Work to do
Set down the data below without change, skipping the pictures it holds.

%%

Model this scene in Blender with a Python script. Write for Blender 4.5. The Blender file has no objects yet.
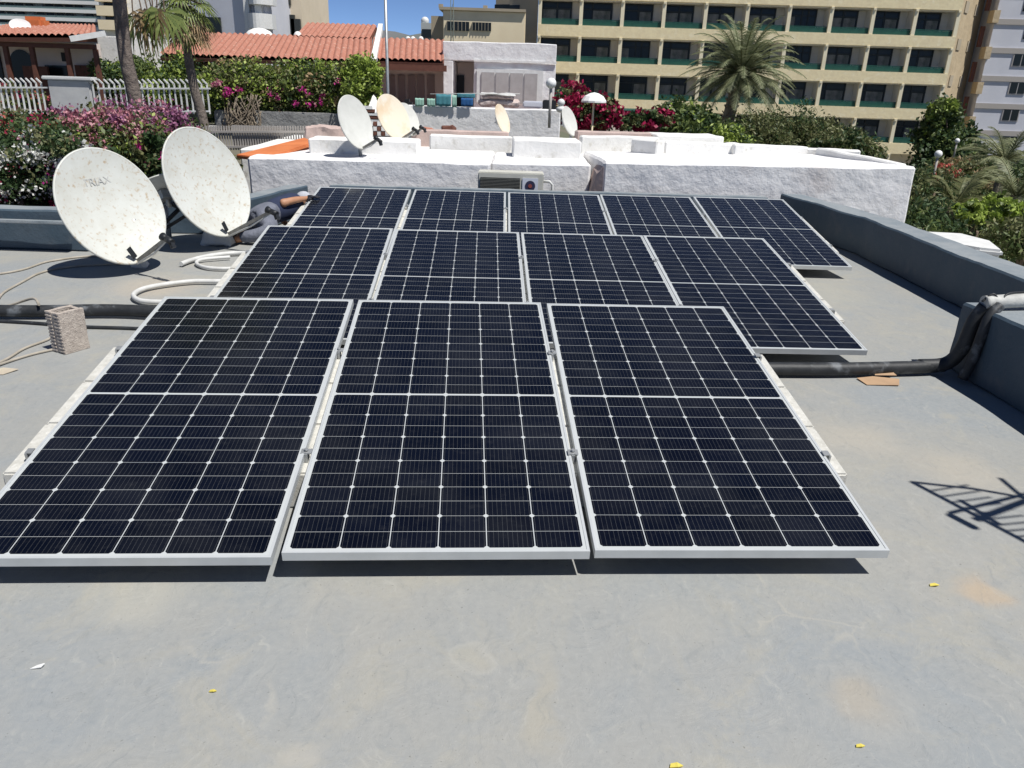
import bpy, bmesh, math, random
from mathutils import Vector, Matrix, noise
R=math.radians
random.seed(7)
C=bpy.context.scene.collection
SC=bpy.context.scene
# ------------------------------------------------------------------ camera
CAM_H=1.604; PITCH=.37216; ROLL=.03237; F=772.6
cp,sp=math.cos(PITCH),math.sin(PITCH)
fwd=Vector((0,cp,-sp)); r0=Vector((1,0,0)); u0=r0.cross(fwd)
rt=r0*math.cos(ROLL)+u0*math.sin(ROLL); up=u0*math.cos(ROLL)-r0*math.sin(ROLL)
cd=bpy.data.cameras.new('camera'); cam=bpy.data.objects.new('camera',cd); C.objects.link(cam)
M=Matrix((rt,up,-fwd)).transposed().to_4x4(); M.translation=Vector((0,0,CAM_H)); cam.matrix_world=M
cd.sensor_width=36; cd.lens=F/1024*36; cd.clip_start=.05; cd.clip_end=9000
SC.camera=cam
# ------------------------------------------------------------------ light
LIGHT=Vector((-.42,.30,-1)).normalized()
w=bpy.data.worlds.new('World'); SC.world=w; w.use_nodes=True
nt=w.node_tree; sky=nt.nodes.new('ShaderNodeTexSky'); sky.sky_type='NISHITA'; sky.sun_disc=False
sky.sun_elevation=math.asin(-LIGHT.z); sky.sun_rotation=math.atan2(-LIGHT.x,-LIGHT.y)
sky.altitude=0; sky.air_density=.3; sky.dust_density=0.0; sky.ozone_density=5.0
nt.links.new(sky.outputs[0],nt.nodes['Background'].inputs[0]); nt.nodes['Background'].inputs[1].default_value=.098
sd=bpy.data.lights.new('sun','SUN'); sd.energy=4.5; sd.angle=R(.5); sd.color=(1,.975,.93)
so=bpy.data.objects.new('sun',sd); C.objects.link(so); so.rotation_euler=LIGHT.to_track_quat('-Z','Y').to_euler(); so.location=(6,-4,12)
SC.view_settings.view_transform='Standard'; SC.view_settings.look='None'; SC.view_settings.exposure=.32; SC.view_settings.gamma=1
try: SC.cycles.max_bounces=8
except: pass

# ------------------------------------------------------------------ helpers
def at(u,v,Y):
    d=fwd*F+rt*(u-512)-up*(v-384)
    return Vector((0,0,CAM_H))+d*(Y/d.y)
def gp(u,v,z=0):
    d=fwd*F+rt*(u-512)-up*(v-384)
    return Vector((0,0,CAM_H))+d*((z-CAM_H)/d.z)
def s2l(c):
    return tuple(((x/255)/12.92 if x/255<=.04045 else ((x/255+.055)/1.055)**2.4) for x in c)
def node(nt,t,**k):
    n=nt.nodes.new(t)
    for a,b in k.items():
        if a=='inp':
            for i,v in b.items(): n.inputs[i].default_value=v
        else: setattr(n,a,b)
    return n
def math_(nt,op,a,b=None,c=None):
    n=nt.nodes.new('ShaderNodeMath'); n.operation=op
    for i,v in enumerate((a,b,c)):
        if v is None: continue
        if isinstance(v,(int,float)): n.inputs[i].default_value=v
        else: nt.links.new(v,n.inputs[i])
    return n.outputs[0]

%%

Answer to this problem
Model this scene in Blender with a Python script. Write for Blender 4.5. The Blender file has no objects yet.
import bpy, bmesh, math, random
from mathutils import Vector, Matrix, noise
R=math.radians
random.seed(7)
C=bpy.context.scene.collection
SC=bpy.context.scene
# ------------------------------------------------------------------ camera
CAM_H=1.604; PITCH=.37216; ROLL=.03237; F=772.6
cp,sp=math.cos(PITCH),math.sin(PITCH)
fwd=Vector((0,cp,-sp)); r0=Vector((1,0,0)); u0=r0.cross(fwd)
rt=r0*math.cos(ROLL)+u0*math.sin(ROLL); up=u0*math.cos(ROLL)-r0*math.sin(ROLL)
cd=bpy.data.cameras.new('camera'); cam=bpy.data.objects.new('camera',cd); C.objects.link(cam)
M=Matrix((rt,up,-fwd)).transposed().to_4x4(); M.translation=Vector((0,0,CAM_H)); cam.matrix_world=M
cd.sensor_width=36; cd.lens=F/1024*36; cd.clip_start=.05; cd.clip_end=9000
SC.camera=cam
# ------------------------------------------------------------------ light
LIGHT=Vector((-.42,.30,-1)).normalized()
w=bpy.data.worlds.new('World'); SC.world=w; w.use_nodes=True
nt=w.node_tree; sky=nt.nodes.new('ShaderNodeTexSky'); sky.sky_type='NISHITA'; sky.sun_disc=False
sky.sun_elevation=math.asin(-LIGHT.z); sky.sun_rotation=math.atan2(-LIGHT.x,-LIGHT.y)
sky.altitude=0; sky.air_density=.3; sky.dust_density=0.0; sky.ozone_density=5.0
nt.links.new(sky.outputs[0],nt.nodes['Background'].inputs[0]); nt.nodes['Background'].inputs[1].default_value=.098
sd=bpy.data.lights.new('sun','SUN'); sd.energy=4.5; sd.angle=R(.5); sd.color=(1,.975,.93)
so=bpy.data.objects.new('sun',sd); C.objects.link(so); so.rotation_euler=LIGHT.to_track_quat('-Z','Y').to_euler(); so.location=(6,-4,12)
SC.view_settings.view_transform='Standard'; SC.view_settings.look='None'; SC.view_settings.exposure=.32; SC.view_settings.gamma=1
try: SC.cycles.max_bounces=8
except: pass

# ------------------------------------------------------------------ helpers
def at(u,v,Y):
    d=fwd*F+rt*(u-512)-up*(v-384)
    return Vector((0,0,CAM_H))+d*(Y/d.y)
def gp(u,v,z=0):
    d=fwd*F+rt*(u-512)-up*(v-384)
    return Vector((0,0,CAM_H))+d*((z-CAM_H)/d.z)
def s2l(c):
    return tuple(((x/255)/12.92 if x/255<=.04045 else ((x/255+.055)/1.055)**2.4) for x in c)
def node(nt,t,**k):
    n=nt.nodes.new(t)
    for a,b in k.items():
        if a=='inp':
            for i,v in b.items(): n.inputs[i].default_value=v
        else: setattr(n,a,b)
    return n
def math_(nt,op,a,b=None,c=None):
    n=nt.nodes.new('ShaderNodeMath'); n.operation=op
    for i,v in enumerate((a,b,c)):
        if v is None: continue
        if isinstance(v,(int,float)): n.inputs[i].default_value=v
        else: nt.links.new(v,n.inputs[i])
    return n.outputs[0]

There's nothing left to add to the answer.